P.C. MAHALANOBIS
CONTRIBUTIONS
Mahalanobis Distance
Mahalanobis Distance
is one of the most widely used metric to find how much a point diverges from a
distribution, based on measurements in multiple dimensions. It is widely used
in the field of cluster analysis and classification. It was first proposed by
Mahalanobis in 1930 in context of his study on racial likeness. From a
chance meeting with Nelson Annandale,
then the director of the Zoological Survey of India, at the 1920
Nagpur session of the Indian Science Congress led to Annandale asking him to
analyse anthropometric measurements of
Anglo-Indians in Calcutta. Mahalanobis had been influenced by the
anthropometric studies published in the journal Biometrika and
he chose to ask the questions on what factors influence the formation of
European and Indian marriages. He wanted to examine if the Indian side came
from any specific castes.
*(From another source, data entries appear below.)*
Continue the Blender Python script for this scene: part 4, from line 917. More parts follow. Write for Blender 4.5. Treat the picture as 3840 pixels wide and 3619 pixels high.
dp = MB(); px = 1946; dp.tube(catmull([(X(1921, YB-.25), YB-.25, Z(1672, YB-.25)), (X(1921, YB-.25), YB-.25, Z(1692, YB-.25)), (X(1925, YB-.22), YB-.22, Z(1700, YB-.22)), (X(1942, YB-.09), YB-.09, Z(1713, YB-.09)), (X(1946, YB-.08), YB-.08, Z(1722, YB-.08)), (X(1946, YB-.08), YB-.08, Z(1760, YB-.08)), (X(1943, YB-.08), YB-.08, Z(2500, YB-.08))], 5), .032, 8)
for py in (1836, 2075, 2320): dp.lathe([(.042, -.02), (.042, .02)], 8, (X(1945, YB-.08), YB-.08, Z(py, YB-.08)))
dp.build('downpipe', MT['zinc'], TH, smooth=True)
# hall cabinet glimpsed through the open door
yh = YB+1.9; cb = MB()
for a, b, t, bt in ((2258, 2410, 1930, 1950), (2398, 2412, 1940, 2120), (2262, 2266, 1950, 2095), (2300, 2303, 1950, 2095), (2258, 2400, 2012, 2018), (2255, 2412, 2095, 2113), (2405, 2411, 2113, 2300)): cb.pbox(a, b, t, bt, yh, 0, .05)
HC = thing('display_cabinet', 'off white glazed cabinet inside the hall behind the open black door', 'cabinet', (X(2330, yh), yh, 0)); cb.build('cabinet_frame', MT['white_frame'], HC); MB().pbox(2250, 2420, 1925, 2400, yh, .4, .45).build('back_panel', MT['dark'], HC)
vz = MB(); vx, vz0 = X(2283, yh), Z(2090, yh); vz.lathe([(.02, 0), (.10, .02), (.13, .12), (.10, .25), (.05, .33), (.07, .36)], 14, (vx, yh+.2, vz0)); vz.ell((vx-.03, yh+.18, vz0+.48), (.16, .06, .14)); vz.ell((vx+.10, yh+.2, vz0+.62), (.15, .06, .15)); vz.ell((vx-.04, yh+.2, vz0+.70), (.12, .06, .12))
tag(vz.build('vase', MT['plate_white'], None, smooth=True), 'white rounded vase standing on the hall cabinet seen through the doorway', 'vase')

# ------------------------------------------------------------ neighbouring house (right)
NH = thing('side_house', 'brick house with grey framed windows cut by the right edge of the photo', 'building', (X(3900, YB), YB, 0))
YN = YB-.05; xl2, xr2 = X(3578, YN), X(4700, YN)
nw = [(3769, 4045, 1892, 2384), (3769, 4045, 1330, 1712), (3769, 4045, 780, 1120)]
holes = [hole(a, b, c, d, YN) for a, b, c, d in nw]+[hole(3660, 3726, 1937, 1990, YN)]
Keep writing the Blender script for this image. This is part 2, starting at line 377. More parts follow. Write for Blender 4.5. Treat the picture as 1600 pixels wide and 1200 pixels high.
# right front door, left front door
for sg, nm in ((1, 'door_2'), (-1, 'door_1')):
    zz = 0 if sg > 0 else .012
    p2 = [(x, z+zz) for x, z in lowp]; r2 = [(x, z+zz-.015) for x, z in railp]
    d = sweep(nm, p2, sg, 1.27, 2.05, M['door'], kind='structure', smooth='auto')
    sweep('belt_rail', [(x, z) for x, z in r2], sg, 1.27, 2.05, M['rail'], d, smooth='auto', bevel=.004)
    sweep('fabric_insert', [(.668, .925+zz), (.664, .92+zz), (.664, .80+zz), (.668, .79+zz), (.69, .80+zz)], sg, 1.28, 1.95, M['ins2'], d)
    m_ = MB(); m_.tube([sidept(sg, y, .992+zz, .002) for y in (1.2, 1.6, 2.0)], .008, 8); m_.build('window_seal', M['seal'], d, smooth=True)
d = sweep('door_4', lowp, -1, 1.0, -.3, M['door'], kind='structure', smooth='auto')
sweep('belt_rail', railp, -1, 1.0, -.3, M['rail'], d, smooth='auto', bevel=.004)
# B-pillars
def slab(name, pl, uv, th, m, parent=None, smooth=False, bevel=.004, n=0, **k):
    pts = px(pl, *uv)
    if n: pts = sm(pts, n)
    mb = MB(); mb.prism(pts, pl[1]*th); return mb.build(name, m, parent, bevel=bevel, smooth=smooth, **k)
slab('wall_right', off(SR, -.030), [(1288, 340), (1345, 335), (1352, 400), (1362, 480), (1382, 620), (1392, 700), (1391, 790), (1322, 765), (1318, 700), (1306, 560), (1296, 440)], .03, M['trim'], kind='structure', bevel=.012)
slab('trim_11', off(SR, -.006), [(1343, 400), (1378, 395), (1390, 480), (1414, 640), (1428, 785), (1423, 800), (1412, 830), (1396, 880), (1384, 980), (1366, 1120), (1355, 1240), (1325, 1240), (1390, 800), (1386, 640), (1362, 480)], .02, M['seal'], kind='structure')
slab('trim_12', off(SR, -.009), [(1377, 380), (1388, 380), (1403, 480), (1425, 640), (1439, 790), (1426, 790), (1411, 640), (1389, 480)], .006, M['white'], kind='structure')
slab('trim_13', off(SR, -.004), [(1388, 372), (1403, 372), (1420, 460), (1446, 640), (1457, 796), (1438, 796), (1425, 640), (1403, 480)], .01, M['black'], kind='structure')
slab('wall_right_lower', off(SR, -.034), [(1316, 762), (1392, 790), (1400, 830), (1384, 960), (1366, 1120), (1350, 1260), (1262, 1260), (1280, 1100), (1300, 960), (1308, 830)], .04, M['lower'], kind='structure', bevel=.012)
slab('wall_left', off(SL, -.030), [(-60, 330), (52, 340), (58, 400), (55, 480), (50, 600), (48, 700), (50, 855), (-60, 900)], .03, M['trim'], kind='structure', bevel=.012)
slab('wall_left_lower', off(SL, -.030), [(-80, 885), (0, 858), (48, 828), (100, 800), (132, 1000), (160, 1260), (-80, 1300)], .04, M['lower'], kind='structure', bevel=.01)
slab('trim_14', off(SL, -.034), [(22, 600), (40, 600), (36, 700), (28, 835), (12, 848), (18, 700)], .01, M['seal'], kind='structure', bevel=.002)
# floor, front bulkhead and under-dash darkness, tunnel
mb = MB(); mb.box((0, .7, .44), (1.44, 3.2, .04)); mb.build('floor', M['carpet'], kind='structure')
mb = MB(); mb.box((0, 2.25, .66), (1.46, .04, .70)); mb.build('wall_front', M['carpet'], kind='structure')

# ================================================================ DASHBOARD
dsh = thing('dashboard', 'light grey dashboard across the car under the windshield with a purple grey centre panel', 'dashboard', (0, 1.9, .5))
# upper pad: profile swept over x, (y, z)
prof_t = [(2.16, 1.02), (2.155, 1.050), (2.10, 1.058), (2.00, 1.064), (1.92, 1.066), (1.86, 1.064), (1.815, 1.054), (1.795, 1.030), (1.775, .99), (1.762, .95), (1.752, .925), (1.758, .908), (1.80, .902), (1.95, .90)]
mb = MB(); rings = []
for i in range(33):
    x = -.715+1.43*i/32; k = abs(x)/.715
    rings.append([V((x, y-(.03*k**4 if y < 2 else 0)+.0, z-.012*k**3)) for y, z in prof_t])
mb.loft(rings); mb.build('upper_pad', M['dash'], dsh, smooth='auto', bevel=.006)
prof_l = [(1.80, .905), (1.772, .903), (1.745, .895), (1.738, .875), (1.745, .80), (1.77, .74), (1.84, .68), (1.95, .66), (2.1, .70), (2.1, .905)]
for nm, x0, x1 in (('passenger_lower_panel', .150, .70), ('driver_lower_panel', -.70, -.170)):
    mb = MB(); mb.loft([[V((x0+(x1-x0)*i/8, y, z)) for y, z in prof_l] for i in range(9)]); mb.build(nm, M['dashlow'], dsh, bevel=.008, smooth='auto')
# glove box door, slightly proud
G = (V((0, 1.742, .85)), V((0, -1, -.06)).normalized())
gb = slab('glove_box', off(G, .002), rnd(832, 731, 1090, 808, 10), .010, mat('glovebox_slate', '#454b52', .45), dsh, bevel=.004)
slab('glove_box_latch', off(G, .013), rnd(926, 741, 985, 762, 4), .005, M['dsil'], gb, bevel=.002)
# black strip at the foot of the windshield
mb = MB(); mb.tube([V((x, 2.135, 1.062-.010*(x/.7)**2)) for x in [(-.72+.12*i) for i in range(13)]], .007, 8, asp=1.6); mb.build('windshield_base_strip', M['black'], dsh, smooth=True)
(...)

He used the data collected by Annandale and the
caste-specific measurements made by Herbert Risley to come up with the
conclusion that the sample represented a mix of Europeans mainly with people
from Bengal and Punjab but not with those from the Northwest Frontier Provinces
or from Chhota Nagpur. He also concluded that the intermixture more frequently
involved the higher castes than the lower ones. This analysis was
described by his first scientific paper in 1922. During the course of
these studies he found a way of comparing and grouping populations using a
multivariate distance measure. This measure, denoted "D2"
and now eponymously named Mahalanobis distance, is independent of
measurement scale. Mahalanobis also took an interest in physical
anthropology and in the accurate measurement of skull measurements for which he
developed an instrument that he called the "profiloscope".